▶ REQUIREMENT
Repeat every line of the material, character for character.

▶ INFORMATION PROVIDED
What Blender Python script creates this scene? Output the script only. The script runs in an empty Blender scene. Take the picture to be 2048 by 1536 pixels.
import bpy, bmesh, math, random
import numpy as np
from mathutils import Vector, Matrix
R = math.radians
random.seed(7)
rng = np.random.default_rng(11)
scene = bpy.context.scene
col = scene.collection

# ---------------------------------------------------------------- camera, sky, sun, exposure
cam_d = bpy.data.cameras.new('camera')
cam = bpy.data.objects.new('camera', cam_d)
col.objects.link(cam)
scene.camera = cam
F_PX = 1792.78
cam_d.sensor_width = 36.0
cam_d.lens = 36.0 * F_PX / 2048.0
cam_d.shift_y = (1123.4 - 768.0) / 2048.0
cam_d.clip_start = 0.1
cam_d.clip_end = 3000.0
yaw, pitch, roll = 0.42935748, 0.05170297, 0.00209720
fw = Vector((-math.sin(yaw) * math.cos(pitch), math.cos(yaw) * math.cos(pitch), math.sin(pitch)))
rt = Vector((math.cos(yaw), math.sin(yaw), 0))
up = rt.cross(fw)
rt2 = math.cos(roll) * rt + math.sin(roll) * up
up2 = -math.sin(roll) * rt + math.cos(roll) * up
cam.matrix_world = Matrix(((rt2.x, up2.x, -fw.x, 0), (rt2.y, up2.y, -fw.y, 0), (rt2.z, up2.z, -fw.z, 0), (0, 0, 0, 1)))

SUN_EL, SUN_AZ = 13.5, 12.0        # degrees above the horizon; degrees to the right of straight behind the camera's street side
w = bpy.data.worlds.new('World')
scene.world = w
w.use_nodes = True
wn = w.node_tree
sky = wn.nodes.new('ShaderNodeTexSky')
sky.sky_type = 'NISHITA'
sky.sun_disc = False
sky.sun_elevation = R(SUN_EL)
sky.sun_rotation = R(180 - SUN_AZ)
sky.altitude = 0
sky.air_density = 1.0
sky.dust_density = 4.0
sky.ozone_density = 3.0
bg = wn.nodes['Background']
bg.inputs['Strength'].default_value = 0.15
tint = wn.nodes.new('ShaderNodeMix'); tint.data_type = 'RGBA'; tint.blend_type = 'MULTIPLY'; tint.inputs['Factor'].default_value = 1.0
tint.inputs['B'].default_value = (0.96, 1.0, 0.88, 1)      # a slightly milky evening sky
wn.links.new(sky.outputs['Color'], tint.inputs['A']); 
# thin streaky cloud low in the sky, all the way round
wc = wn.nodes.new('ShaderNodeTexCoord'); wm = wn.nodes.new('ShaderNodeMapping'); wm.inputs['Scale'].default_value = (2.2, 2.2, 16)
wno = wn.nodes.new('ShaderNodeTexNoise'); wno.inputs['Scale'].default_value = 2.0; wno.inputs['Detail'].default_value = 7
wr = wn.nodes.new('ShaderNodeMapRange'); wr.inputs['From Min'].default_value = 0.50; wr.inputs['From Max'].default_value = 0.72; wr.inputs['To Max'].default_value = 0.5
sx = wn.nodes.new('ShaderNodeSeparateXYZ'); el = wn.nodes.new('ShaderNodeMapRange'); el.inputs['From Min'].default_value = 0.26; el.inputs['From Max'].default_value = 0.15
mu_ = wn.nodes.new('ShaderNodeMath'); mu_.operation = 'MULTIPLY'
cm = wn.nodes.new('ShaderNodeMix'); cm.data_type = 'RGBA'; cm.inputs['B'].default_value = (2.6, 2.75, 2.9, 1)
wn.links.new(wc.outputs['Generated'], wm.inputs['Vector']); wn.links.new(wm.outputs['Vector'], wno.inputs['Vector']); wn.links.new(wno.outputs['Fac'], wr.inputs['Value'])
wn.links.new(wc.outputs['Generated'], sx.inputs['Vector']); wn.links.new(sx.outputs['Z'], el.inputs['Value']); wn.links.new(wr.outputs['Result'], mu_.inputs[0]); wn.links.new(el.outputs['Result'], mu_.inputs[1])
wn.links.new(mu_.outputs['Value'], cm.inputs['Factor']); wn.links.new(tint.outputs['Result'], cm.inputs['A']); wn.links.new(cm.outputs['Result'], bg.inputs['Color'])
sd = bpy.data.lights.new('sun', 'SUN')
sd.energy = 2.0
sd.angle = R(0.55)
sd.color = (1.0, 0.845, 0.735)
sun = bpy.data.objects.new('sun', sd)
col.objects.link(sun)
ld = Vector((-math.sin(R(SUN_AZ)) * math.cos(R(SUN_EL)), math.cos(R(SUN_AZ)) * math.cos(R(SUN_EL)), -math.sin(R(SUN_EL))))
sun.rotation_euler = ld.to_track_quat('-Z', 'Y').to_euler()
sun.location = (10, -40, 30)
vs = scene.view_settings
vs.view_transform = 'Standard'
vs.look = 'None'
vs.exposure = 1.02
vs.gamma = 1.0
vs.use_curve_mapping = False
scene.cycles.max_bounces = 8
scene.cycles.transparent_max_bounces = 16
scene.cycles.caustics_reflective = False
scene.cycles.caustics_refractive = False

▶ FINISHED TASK
What Blender Python script creates this scene? Output the script only. The script runs in an empty Blender scene. Take the picture to be 2048 by 1536 pixels.
import bpy, bmesh, math, random
import numpy as np
from mathutils import Vector, Matrix
R = math.radians
random.seed(7)
rng = np.random.default_rng(11)
scene = bpy.context.scene
col = scene.collection

# ---------------------------------------------------------------- camera, sky, sun, exposure
cam_d = bpy.data.cameras.new('camera')
cam = bpy.data.objects.new('camera', cam_d)
col.objects.link(cam)
scene.camera = cam
F_PX = 1792.78
cam_d.sensor_width = 36.0
cam_d.lens = 36.0 * F_PX / 2048.0
cam_d.shift_y = (1123.4 - 768.0) / 2048.0
cam_d.clip_start = 0.1
cam_d.clip_end = 3000.0
yaw, pitch, roll = 0.42935748, 0.05170297, 0.00209720
fw = Vector((-math.sin(yaw) * math.cos(pitch), math.cos(yaw) * math.cos(pitch), math.sin(pitch)))
rt = Vector((math.cos(yaw), math.sin(yaw), 0))
up = rt.cross(fw)
rt2 = math.cos(roll) * rt + math.sin(roll) * up
up2 = -math.sin(roll) * rt + math.cos(roll) * up
cam.matrix_world = Matrix(((rt2.x, up2.x, -fw.x, 0), (rt2.y, up2.y, -fw.y, 0), (rt2.z, up2.z, -fw.z, 0), (0, 0, 0, 1)))

SUN_EL, SUN_AZ = 13.5, 12.0        # degrees above the horizon; degrees to the right of straight behind the camera's street side
w = bpy.data.worlds.new('World')
scene.world = w
w.use_nodes = True
wn = w.node_tree
sky = wn.nodes.new('ShaderNodeTexSky')
sky.sky_type = 'NISHITA'
sky.sun_disc = False
sky.sun_elevation = R(SUN_EL)
sky.sun_rotation = R(180 - SUN_AZ)
sky.altitude = 0
sky.air_density = 1.0
sky.dust_density = 4.0
sky.ozone_density = 3.0
bg = wn.nodes['Background']
bg.inputs['Strength'].default_value = 0.15
tint = wn.nodes.new('ShaderNodeMix'); tint.data_type = 'RGBA'; tint.blend_type = 'MULTIPLY'; tint.inputs['Factor'].default_value = 1.0
tint.inputs['B'].default_value = (0.96, 1.0, 0.88, 1)      # a slightly milky evening sky
wn.links.new(sky.outputs['Color'], tint.inputs['A']); 
# thin streaky cloud low in the sky, all the way round
wc = wn.nodes.new('ShaderNodeTexCoord'); wm = wn.nodes.new('ShaderNodeMapping'); wm.inputs['Scale'].default_value = (2.2, 2.2, 16)
wno = wn.nodes.new('ShaderNodeTexNoise'); wno.inputs['Scale'].default_value = 2.0; wno.inputs['Detail'].default_value = 7
wr = wn.nodes.new('ShaderNodeMapRange'); wr.inputs['From Min'].default_value = 0.50; wr.inputs['From Max'].default_value = 0.72; wr.inputs['To Max'].default_value = 0.5
sx = wn.nodes.new('ShaderNodeSeparateXYZ'); el = wn.nodes.new('ShaderNodeMapRange'); el.inputs['From Min'].default_value = 0.26; el.inputs['From Max'].default_value = 0.15
mu_ = wn.nodes.new('ShaderNodeMath'); mu_.operation = 'MULTIPLY'
cm = wn.nodes.new('ShaderNodeMix'); cm.data_type = 'RGBA'; cm.inputs['B'].default_value = (2.6, 2.75, 2.9, 1)
wn.links.new(wc.outputs['Generated'], wm.inputs['Vector']); wn.links.new(wm.outputs['Vector'], wno.inputs['Vector']); wn.links.new(wno.outputs['Fac'], wr.inputs['Value'])
wn.links.new(wc.outputs['Generated'], sx.inputs['Vector']); wn.links.new(sx.outputs['Z'], el.inputs['Value']); wn.links.new(wr.outputs['Result'], mu_.inputs[0]); wn.links.new(el.outputs['Result'], mu_.inputs[1])
wn.links.new(mu_.outputs['Value'], cm.inputs['Factor']); wn.links.new(tint.outputs['Result'], cm.inputs['A']); wn.links.new(cm.outputs['Result'], bg.inputs['Color'])
sd = bpy.data.lights.new('sun', 'SUN')
sd.energy = 2.0
sd.angle = R(0.55)
sd.color = (1.0, 0.845, 0.735)
sun = bpy.data.objects.new('sun', sd)
col.objects.link(sun)
ld = Vector((-math.sin(R(SUN_AZ)) * math.cos(R(SUN_EL)), math.cos(R(SUN_AZ)) * math.cos(R(SUN_EL)), -math.sin(R(SUN_EL))))
sun.rotation_euler = ld.to_track_quat('-Z', 'Y').to_euler()
sun.location = (10, -40, 30)
vs = scene.view_settings
vs.view_transform = 'Standard'
vs.look = 'None'
vs.exposure = 1.02
vs.gamma = 1.0
vs.use_curve_mapping = False
scene.cycles.max_bounces = 8
scene.cycles.transparent_max_bounces = 16
scene.cycles.caustics_reflective = False
scene.cycles.caustics_refractive = False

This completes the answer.